Stench causes chaos in coastal town's

PUBLISHED: 07:00 26 June 2009 | UPDATED: 10:24 06 July 2010

MUCH of Lowestoft and parts of Southwold were bought to a standstill this week and people complained of feeling ill as a strong smell of gas lingered over the coastal towns.

MUCH of Lowestoft and parts of Southwold were bought to a standstill this week and people complained of feeling ill as a strong smell of gas lingered over the coastal towns.

The stench, which came from a tanker moored offshore, caused hundreds of people in Lowestoft to be evacuated from schools, shops and offices.

The drama unfolded on Monday lunchtime and afternoon. In the space of a few hours more than 500 calls from residents were received by National Grid Transco.

The following day the wind changed and the smell drifted over parts of Southwold.

It was quickly established that it was coming from a ship venting its tanks offshore but the National Grid had to investigate every call.

Extra personnel were called in from as far afield as London and the Midlands and the company took over a car park in Kirkley Cliff Road and a mobile command unit was set up.

Darren Elsom, operation's network manager for National Grid, said: “We have been extremely busy as normally we would expect only a handful of calls a day from people smelling gas. To have more than 500 in the space of a few hours is quite exceptional.”

Mr Elsom said that safety was always the number one priority and this meant that every call would be investigated.

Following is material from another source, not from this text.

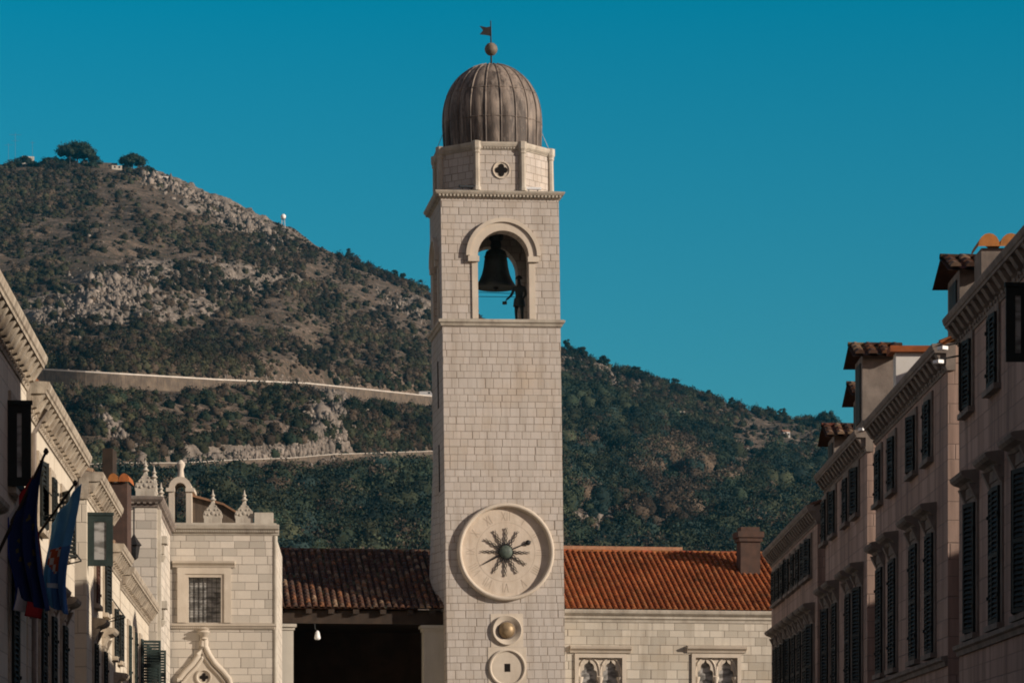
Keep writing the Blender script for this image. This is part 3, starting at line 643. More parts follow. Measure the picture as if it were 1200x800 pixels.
# van on the upper road
i = int(np.argmin(abs(RC[0][0]-500))); vx = (500-600)/F*(RC[0][1][i]+2.5)
van = thing('van', 'white van driving on the upper mountain road next to the tower', 'van', (vx, RC[0][1][i]+2.5, RC[0][2][i]+0.03), R(-8))
mb = MB(); mb.plate([(-2.6,.45),(2.6,.45),(2.6,1.25),(2.05,1.45),(1.55,2.35),(-2.5,2.4),(-2.6,2.2)], -0.95, 0.95); mb.build('body', M['white_paint'], van)
mb = MB(); mb.box(0.6, 1.5, -0.97, -0.953, 1.5, 2.1); mb.build('side_window', M['glass'], van)
mb = MB(); mb.quad((2.06,-.8,1.46),(2.06,.8,1.46),(1.58,.8,2.32),(1.58,-.8,2.32)); me_o = mb.build('windscreen', M['glass'], van, loc=(.02, 0, .01))
for xx in (-1.6, 1.6):
    for s in (-1, 1): mb = MB(); mb.lathe([(.1,-.12),(.36,-.12),(.36,.12),(.1,.12)], 14, (xx, s*.9, .36), axis='y'); mb.build('wheel', M['rubber'], van)

# ------------------------------------------------------------------ the bell tower
TR = R(8); T = Fr(-0.12, 117.0, TR); LEAN = -0.014
W, DP = 4.8, 4.0; HW = W/2
def tz(y): return EYE+(HZ-y)*117.0/F
def tc_(y): return EYE+(HZ-y)*119.0/F      # the same at the depth of the tower's axis
tower = thing('bell_tower', 'tall pale limestone bell tower with clock face and lead dome', 'bell tower', (T.o[0], T.o[1], 0), TR, ry=LEAN)
def ring(mb, pts, x0, x1, y0, y1):
    """a moulding profile of (outward, z) run round a rectangle"""
    n = len(pts); o = []
    for out, z in pts: o += [(x0-out, y0-out, z), (x1+out, y0-out, z), (x1+out, y1+out, z), (x0-out, y1+out, z)]
    fs = []
    for k in range(n-1):
        for i in range(4): j = (i+1) % 4; fs.append((k*4+i, k*4+j, (k+1)*4+j, (k+1)*4+i))
    fs += [(3,2,1,0), tuple(range(4*n-4, 4*n))]; mb.add(o, fs)
Z_STR, Z_COR = 21.62, 26.62
mb = MB(); mb.box(-HW, HW, 0, DP, 0, Z_STR-.02); mb.build('shaft', M['tower'], tower)
mb = MB(); mb.add([(-HW-.004,1.2,0),(-HW-.45,2.6,0),(-HW-.45,DP-.1,0),(-HW-.004,DP-.1,0),(-HW-.004,1.2,11.3),(-HW-.24,2.9,11.6),(-HW-.24,DP-.1,11.6),(-HW-.004,2.6,16.8),(-HW-.004,DP-.1,16.8)],
    [(0,4,5,1),(1,5,6,2),(4,7,5),(5,7,8,6),(2,6,8,3)]); mb.build('buttress', M['tower'], tower)
for zz in (18.4, 15.0): mb = MB(); mb.box(-HW-.02, -HW+.1, 1.6, 1.85, zz, zz+1.9); mb.build('slit_window', M['dark'], tower)
mb = MB(); ring(mb, [(0,Z_STR-.16),(.06,Z_STR-.14),(.10,Z_STR-.04),(.16,Z_STR+.0),(.18,Z_STR+.09),(.1,Z_STR+.13),(-.02,Z_STR+.15)], -HW, HW, 0, DP); mb.build('string_course', M['trim'], tower)
def arch_panel(mb, x0, x1, z0, z1, cx, hw, zsp, th, fn, n=20):
    pts = [(cx-hw*math.cos(math.pi*i/n), zsp+hw*math.sin(math.pi*i/n)) for i in range(n+1)]
    for y, flip in ((0, False), (th, True)):
        def q(*a):
            a = [fn(p[0], y, p[1]) for p in a]; mb.quad(*(a[::-1] if flip else a))
        q((x0,z0),(cx-hw,z0),(cx-hw,zsp),(x0,zsp)); q((cx+hw,z0),(x1,z0),(x1,zsp),(cx+hw,zsp))
        q((x0,zsp),(cx-hw,zsp),(cx-hw,z1),(x0,z1)); q((cx+hw,zsp),(x1,zsp),(x1,z1),(cx+hw,z1))
        for i in range(n): q(pts[i], pts[i+1], (pts[i+1][0],z1), (pts[i][0],z1))
    full = [(cx-hw,z0)]+pts+[(cx+hw,z0)]
    for a, b in zip(full[:-1], full[1:]): mb.quad(fn(a[0],0,a[1]), fn(a[0],th,a[1]), fn(b[0],th,b[1]), fn(b[0],0,b[1]))
    for xx in (x0, x1):
        q = [fn(xx,0,z0), fn(xx,0,z1), fn(xx,th,z1), fn(xx,th,z0)]; mb.quad(*(q if xx == x1 else q[::-1]))
OPX, OPH, ZSP, TH = 0.10, 1.06, tz(301), 0.75
zb0 = Z_STR+.15
mb = MB()
arch_panel(mb, -HW, HW, zb0, Z_COR, OPX, OPH, ZSP, TH, lambda x, y, z: (x, y, z))
arch_panel(mb, -HW, HW, zb0, Z_COR, -OPX, OPH, ZSP, TH, lambda x, y, z: (-x, DP-y, z))
arch_panel(mb, TH, DP-TH, zb0, Z_COR, DP/2, 0.78, ZSP, TH, lambda x, y, z: (HW-y, x, z))
arch_panel(mb, -(DP-TH), -TH, zb0, Z_COR, -DP/2, 0.78, ZSP, TH, lambda x, y, z: (-HW+y, -x, z))
mb.build('belfry_wall', M['tower'], tower)
mb = MB(); mb.box(-HW+.75, HW-.75, .75, DP-.75, Z_COR-.35, Z_COR-.01); mb.build('belfry_ceiling', M['trim_grey'], tower)
mb = MB(); mb.box(-HW+.01, HW-.01, .01, DP-.01, Z_STR+.14, Z_STR+.149); mb.build('belfry_floor', M['trim_grey'], tower)
def arch_band(mb, cx, zsp, ri, ro, y0, y1, n=28, fn=lambda x, y, z: (x, y, z)):
    for i in range(n):
        a, b = math.pi*i/n, math.pi*(i+1)/n
        c = lambda r, t: (cx-r*math.cos(t), zsp+r*math.sin(t))
        p = [c(ri,a), c(ri,b), c(ro,b), c(ro,a)]
        mb.quad(*[fn(x,y0,z) for x, z in p]); mb.quad(fn(p[3][0],y0,p[3][1]), fn(p[2][0],y0,p[2][1]), fn(p[2][0],y1,p[2][1]), fn(p[3][0],y1,p[3][1])); mb.quad(fn(p[1][0],y0,p[1][1]), fn(p[0][0],y0,p[0][1]), fn(p[0][0],y1,p[0][1]), fn(p[1][0],y1,p[1][1]))
    for t in (0, math.pi):
        p = [(cx-r*math.cos(t), zsp+r*math.sin(t)) for r in (ri, ro)]; mb.quad(*[fn(p[0][0],y0,p[0][1]), fn(p[1][0],y0,p[1][1]), fn(p[1][0],y1,p[1][1]), fn(p[0][0],y1,p[0][1])])
for fn, cx, r0, r1 in ((lambda x, y, z: (x, y, z), OPX, OPH-.02, 1.52), (lambda x, y, z: (-HW+y, -x, z), -DP/2, .78, 1.1)):
    mb = MB(); arch_band(mb, cx, ZSP, r0, r1-.12, -.09, .01, fn=fn); arch_band(mb, cx, ZSP+.02, r1-.16, r1, -.17, .012, fn=fn)
    for s in (-1, 1):
        a, b = sorted((cx+s*(r0-.05), cx+s*(r1-.08))); c, d = sorted((cx+s*r0, cx+s*(r0+.24)))
        for bx in ((a, b, -.16, .02, ZSP-.22, ZSP-.005), (c, d, -.05, .02, zb0, ZSP-.23)):
            x0, x1, y0, y1, z0, z1 = bx; p = [fn(x, y, z) for z in (z0, z1) for x, y in ((x0,y0),(x1,y0),(x1,y1),(x0,y1))]
            mb.add(p, [(0,3,2,1),(4,5,6,7),(0,1,5,4),(1,2,6,5),(2,3,7,6),(3,0,4,7)])
    mb.build('arch_moulding', M['trim_clean'], tower, 40)
mb = MB(); ring(mb, [(0,Z_COR-.02),(.05,Z_COR),(.08,Z_COR+.10),(.17,Z_COR+.13),(.22,Z_COR+.2),(.24,Z_COR+.26),(.1,Z_COR+.30),(-.05,Z_COR+.32)], -HW, HW, 0, DP)
for i in range(34):
    x = -HW-.05+i*(W+.1)/33; mb.box(x-.035, x+.035, -.16, -.06, Z_COR+.04, Z_COR+.125)
for i in range(28):
    y = -.05+i*(DP+.1)/27; mb.box(-HW-.16, -HW-.06, y-.035, y+.035, Z_COR+.04, Z_COR+.125)
mb.build('cornice', M['trim'], tower)
# octagonal drum
Z_D0, Z_D1 = Z_COR+.3, tz(169); CY = DP/2; RO = 2.42
OC = math.pi/8
sy_ = (DP+.55)/(W+.2)                      # the drum is a little shallower than wide
mb = MB()
def octp(r, z): return [(r*math.cos(OC+i*math.pi/4), CY+sy_*r*math.sin(OC+i*math.pi/4), z) for i in range(8)]
mb.add(octp(RO, Z_D0)+octp(RO, Z_D1), [(i, (i+1) % 8, (i+1) % 8+8, i+8) for i in range(8)]+[tuple(range(8,16))]); drum = mb.build('drum', M['tower'], tower)
mb = MB()
prof8 = [(RO+.01,Z_D1-.26),(RO+.05,Z_D1-.24),(RO+.05,Z_D1-.17),(RO+.11,Z_D1-.12),(RO+.15,Z_D1-.02),(RO+.15,Z_D1+.05),(RO-.2,Z_D1+.12)]
pts = []
for r, z in prof8: pts += octp(r, z)
mb.add(pts, [(k*8+i, k*8+(i+1) % 8, (k+1)*8+(i+1) % 8, (k+1)*8+i) for k in range(len(prof8)-1) for i in range(8)]+[tuple(range(48,56))])
for i in range(8):
    a, b = Vector(octp(RO+.06, Z_D1-.21)[i]), Vector(octp(RO+.06, Z_D1-.21)[(i+1) % 8])
    for k in range(1, 16): q = a.lerp(b, k/16); mb.box(q.x-.03, q.x+.03, q.y-.03, q.y+.03, q.z, q.z+.06)
mb.build('drum_cornice', M['trim'], tower)
for i, q in enumerate(octp(RO+.02, Z_D0)):
    mb = MB(); a0 = OC+i*math.pi/4; mb.lathe([(.17,0),(.17,.12),(.14,.16),(.13,Z_D1-Z_D0-.42),(.17,Z_D1-Z_D0-.36),(.15,Z_D1-Z_D0-.3),(.2,Z_D1-Z_D0-.2),(.2,Z_D1-Z_D0+.07),(.12,Z_D1-Z_D0+.1)], 8, q, a0=a0); mb.build('pilaster', M['trim'], tower)
yf = CY-sy_*RO*math.cos(OC); zo = tz(200)
mb = MB(); mb.lathe([(.36,-.02),(.36,.03),(.34,.05),(.31,.04),(.30,.012)], 32, (0.07, yf, zo), axis='y'); oc = mb.build('oculus', M['trim_clean'], tower, 40)
mb = MB()
for dx, dz, r in ((0,0,.085),(.14,0,.115),(-.14,0,.115),(0,.14,.115),(0,-.14,.115)): mb.lathe([(r,-.01),(r,.025+r*.08)], 16, (0.07+dx, yf, zo+dz), axis='y')
mb.build('quatrefoil_shade', M['dark'], oc)  # raised dark discs, coloured like the shade of a pierced opening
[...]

“We cannot just assume that the smell is coming from the ship because somewhere in those 500 calls there could be a gas leak.

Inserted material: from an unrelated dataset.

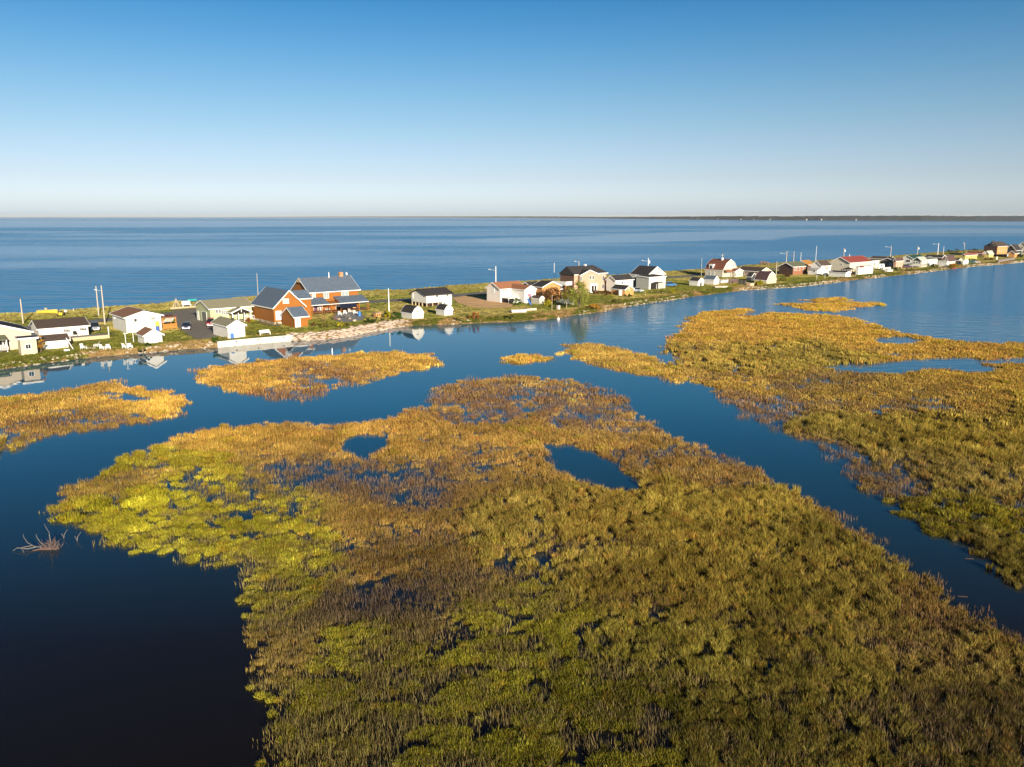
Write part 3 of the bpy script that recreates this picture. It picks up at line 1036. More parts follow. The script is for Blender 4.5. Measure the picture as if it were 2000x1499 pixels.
NP = 0
NP += marsh('marsh_grass', 'large near marsh of golden grass, yellow-green bushes and olive reeds', M_MAIN, 11)
NP += marsh('marsh_grass', 'golden and olive marsh grass on the right beyond the channel', M_RIGHT, 12)
NP += marsh('marsh_grass', 'golden grass island in front of the log house', M_MID, 13)
NP += marsh('marsh_grass', 'golden grass island on the left with small pools', M_LEFT, 14)
NP += marsh('marsh_grass', 'tiny golden grass islet in the middle of the lagoon', M_SMALL, 15)
NP += marsh('marsh_grass', 'thin farther grass islet in the far reach of the lagoon', M_FAR_A, 16)
NP += marsh('marsh_grass', 'thin longer grass islet in the far reach of the lagoon', M_FAR_B, 17)
print('marsh plants', NP)
# ------------------------------------------------------------------ buildings
def profile(kind, D, h, rise):
    return {'gable': [(0, h), (D / 2, h + rise), (D, h)],
            'gambrel': [(0, h), (.2 * D, h + .62 * rise), (.5 * D, h + rise), (.8 * D, h + .62 * rise), (D, h)],
            'mono': [(0, h), (D, h + rise)], 'monod': [(0, h + rise), (D, h)], 'flat': [(0, h), (D, h + .12)]}[kind]


def shell(mb, W, D, axis, prof, z0=-.6):
    """Four walls with their gable ends."""
    P = [(0, z0)] + prof + [(prof[-1][0], z0)]
    L = W if axis == 'u' else D
    mk = (lambda t, e, z: (e, t, z)) if axis == 'u' else (lambda t, e, z: (t, e, z))
    a = [mk(t, 0, z) for t, z in P]
    b = [mk(t, L, z) for t, z in P]
    n = len(P)
    f = [tuple(range(n)), tuple(range(2 * n - 1, n - 1, -1)), (0, n, n + 1, 1), (n - 1, n - 2, 2 * n - 2, 2 * n - 1)]
    mb.add(a + b, f)
    return mb


def roof_slabs(W, D, axis, prof, over=.35, th=.16, e0=None, e1=None):
    e0 = over if e0 is None else e0
    e1 = over if e1 is None else e1
    L = W if axis == 'u' else D
    mk = (lambda t, e, z: (e, t, z)) if axis == 'u' else (lambda t, e, z: (t, e, z))
    P = list(prof)
    (t0, z0), (t1, z1) = P[0], P[1]
    k = over / math.hypot(t1 - t0, z1 - z0)
    P[0] = (t0 - (t1 - t0) * k, z0 - (z1 - z0) * k)
    (t0, z0), (t1, z1) = P[-1], P[-2]
    k = over / math.hypot(t1 - t0, z1 - z0)
    P[-1] = (t0 - (t1 - t0) * k, z0 - (z1 - z0) * k)
    mb, tr = MB(), MB()
    for (ta, za), (tb, zb) in zip(P, P[1:]):
        q = lambda e, lo, hi: [mk(ta, e, za + lo), mk(tb, e, zb + lo), mk(tb, e, zb + hi), mk(ta, e, za + hi)]
        mb.prism(q(-e0, .003, th), q(L + e1, .003, th))
        for ea, eb in ((-e0 - .05, -e0 - .003), (L + e1 + .003, L + e1 + .05)):
            tr.prism(q(ea, -.12, th + .02), q(eb, -.12, th + .02))
    for t, z in (P[0], P[-1]):
        s = -1 if t == P[0][0] else 1
        lo, hi = sorted((t + s * .003, t + s * .06))
        c = [mk(lo, -e0, z - .06), mk(hi, -e0, z - .06), mk(hi, -e0, z + th), mk(lo, -e0, z + th)]
        d = [mk(lo, L + e1, z - .06), mk(hi, L + e1, z - .06), mk(hi, L + e1, z + th), mk(lo, L + e1, z + th)]
        tr.prism(c, d)
    return mb, tr


def hip_roof(W, D, h, rise, left_gable=False, over=.4):
    r = D / 2
    a, b = (-over if left_gable else r * .9), W - r * .9
    o = over
    z0 = h - .12
    base = [(-o, -o, z0), (W + o, -o, z0), (W + o, D + o, z0), (-o, D + o, z0)]
    top = [(a, D / 2, h + rise), (b, D / 2, h + rise)]
    mb = MB().add([(x, y, z + .16) for x, y, z in base] + [(x, y, z + .16) for x, y, z in top] + base,
                  [(0, 1, 5, 4), (1, 2, 5), (2, 3, 4, 5), (3, 0, 4), (6, 9, 8, 7), (0, 6, 7, 1), (1, 7, 8, 2), (2, 8, 9, 3), (3, 9, 6, 0)])
    tr = MB()
    for x0, x1, y0, y1 in ((-o - .06, W + o + .06, -o - .06, -o - .003), (-o - .06, W + o + .06, D + o + .003, D + o + .06), (W + o + .003, W + o + .06, -o, D + o)):
        tr.box(x0, x1, y0, y1, z0 - .05, z0 + .17)
    return mb, tr


_wm = {}


def win_mesh(w, h, fm):
    k = (round(w, 2), round(h, 2), fm.name)
    if k not in _wm:
        f = .09
        m = MB()
        for b in ((-w / 2 - f, -w / 2, -f, h + f), (w / 2, w / 2 + f, -f, h + f), (-w / 2, w / 2, -f, 0), (-w / 2, w / 2, h, h + f), (-.025, .025, 0, h)):
            m.box(b[0], b[1], -.07, .02, b[2], b[3])
        _wm[k] = (m.mesh('window', fm), MB().box(-w / 2, w / 2, -.02, .015, 0, h))
    return _wm[k]


class House:
    """Built from the corner C nearest the camera between the lagoon-side wall (along U) and the end wall (along V)."""

    def __init__(s, name, label, cat, C, r, l=None, eave=None, h=None, D=None, W=None, ridge='u', kind='gable', rise=1.2, wall=WHITE, roof=None, trim=TRIM,
                 over=.35, z0=-.6, group=None, hip=None, front=None, anchor='L', dz=0.0, gz=LZ):
        P = at(C[0], C[1], gz)
        if anchor == 'R':
            P = P - U * W
        s.P = P
        s.W = W or along(P, U, r)
        s.D = D or along(P, V, l)
        s.h = h or (zat(P if anchor == 'L' else P + U * s.W, eave) - gz)
        s.o = thing(name, label, cat, (P.x, P.y, gz), YAW, group)
        s.kind, s.ridge, s.rise = kind, ridge, rise
        s.vol('', 0, 0, s.W, s.D, s.h, ridge, kind, rise, wall, roof, trim, over, z0, hip)

    def vol(s, pre, x, y, W, D, h, ridge, kind, rise, wall, roof, trim=TRIM, over=.35, z0=-.6, hip=None, e0=None, e1=None):
        nm = (lambda t: pre + '_' + t) if pre else (lambda t: t)
        prof = [(0, h), (D, h)] if hip is not None else profile(kind, D if ridge == 'u' else W, h, rise)
        mb = MB()
        if hip is not None:
            mb.box(0, W, 0, D, z0, h)
            if hip:
                mb.add([(0, 0, h - .02), (0, D, h - .02), (0, D / 2, h + rise - .05), (.1, D / 2, h + rise - .05)], [(0, 2, 1)])
            rb, tr = hip_roof(W, D, h, rise, hip)
        else:
            shell(mb, W, D, ridge, prof, z0)
            rb, tr = roof_slabs(W, D, ridge, prof, over, e0=e0, e1=e1)
        mb.build(nm('wall'), wall, s.o, (x, y, 0))
        rb.build(nm('roof'), roof, s.o, (x, y, 0))
        if trim:
            tr.build(nm('roof_trim'), trim, s.o, (x, y, 0))

    def xy(s, face, px, py, off=0.0):
        if face == 'f':
            P = s.P - V * off
            t = along(P, U, px)
            return t, zat(P + U * t, py) - s.P.z
        P = s.P - U * off
        t = along(P, V, px)
        return t, zat(P + V * t, py) - s.P.z

    def win(s, face, px, py, w, h, fm=TRIM, gm=GLASS, name='window', off=0.0):
        """Window centred on a pixel of the lagoon-side face ('f') or the end face ('s')."""
        t, z = s.xy(face, px, py, off)
        fme, pmb = win_mesh(w, h, fm)
        loc, rot = ((t, -off, z - h / 2), (0, 0, 0)) if face == 'f' else ((-off, t, z - h / 2), (0, 0, -math.pi / 2))
        o = put(name, fme, s.o, loc, rot)
        pmb.build('pane', gm, o)
        return o

    def door(s, face, px, w, h, m, z=0.0, off=0.0, name='door'):
        t, _ = s.xy(face, px, 600, off)
        mb = MB().box(-w / 2, w / 2, -.05, .03, z, z + h)
        loc, rot = ((t, -off, 0), (0, 0, 0)) if face == 'f' else ((-off, t, 0), (0, 0, -math.pi / 2))
        d = mb.build(name, m, s.o, loc, rot)
        fr = MB().box(-w / 2 - .1, -w / 2 - .003, -.07, .02, z, z + h + .1).box(w / 2 + .003, w / 2 + .1, -.07, .02, z, z + h + .1).box(-w / 2, w / 2, -.07, .02, z + h + .003, z + h + .1)
        fr.build('door_frame', TRIM, d)
        return d

    def part(s, name, mb, m, loc=(0, 0, 0), label=None):
        return mb.build(name, m, s.o, loc, label=label)

    def post(s, x, y, z0, z1, m=TRIM, w=.07, name='post'):
        return MB().box(x - w, x + w, y - w, y + w, z0, z1).build(name, m, s.o)

    def rail(s, x0, x1, y, z, m=TRIM, h=.95, step=.35, axis='u', name='railing'):
        """One run of railing: two rails and its balusters."""
        mb = MB()
        B = (lambda a, b, c, d: mb.box(a, b, y - .03, y + .03, c, d)) if axis == 'u' else (lambda a, b, c, d: mb.box(y - .03, y + .03, a, b, c, d))
        B(x0, x1, z + h - .08, z + h)
        B(x0, x1, z + .08, z + .15)
        n = max(2, int((x1 - x0) / step))
        for i in range(n + 1):
            x = x0 + (x1 - x0) * i / n
            B(x - .035, x + .035, z + .15, z + h - .08)
        return mb.build(name, m, s.o)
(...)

“This is why every incident reported to us will be investigated and we always want to be contacted when people smell gas,” he said.

Suffolk Fire and Rescue Service and Suffolk police also received a number of calls from worried residents.

As the smell lingered over a large part of central Lowestoft many places were evacuated.

Among those where evacuations took place were Lowestoft College, Roman Hill and Woods Loke primary schools, and Foxborough Middle School.

Offices that were evacuated included Rishton House, in Clapham Road South, and Waveney District Council's Marina customer services centre next to the town's threatre.

In all cases the buildings were checked and everyone was allowed to return once they had been declared safe.

Recently a number of tankers have been moored off Lowestoft, Pakefield and Kessingland.

A spokesman for the Marine and Coastguard Agency (MCA) said that ships were not allowed to vent their tanks when in port.

However, the vessel involved in Monday's gas scare was asked to move further offshore.

The Health Protection Agency (HPA) confirmed that the fumes in Lowestoft posed no risk.

“The gas being released was methyl mercaptan, also known as methanethiol, which is most commonly added to household gas supplies to make it smell the way it does,” he said.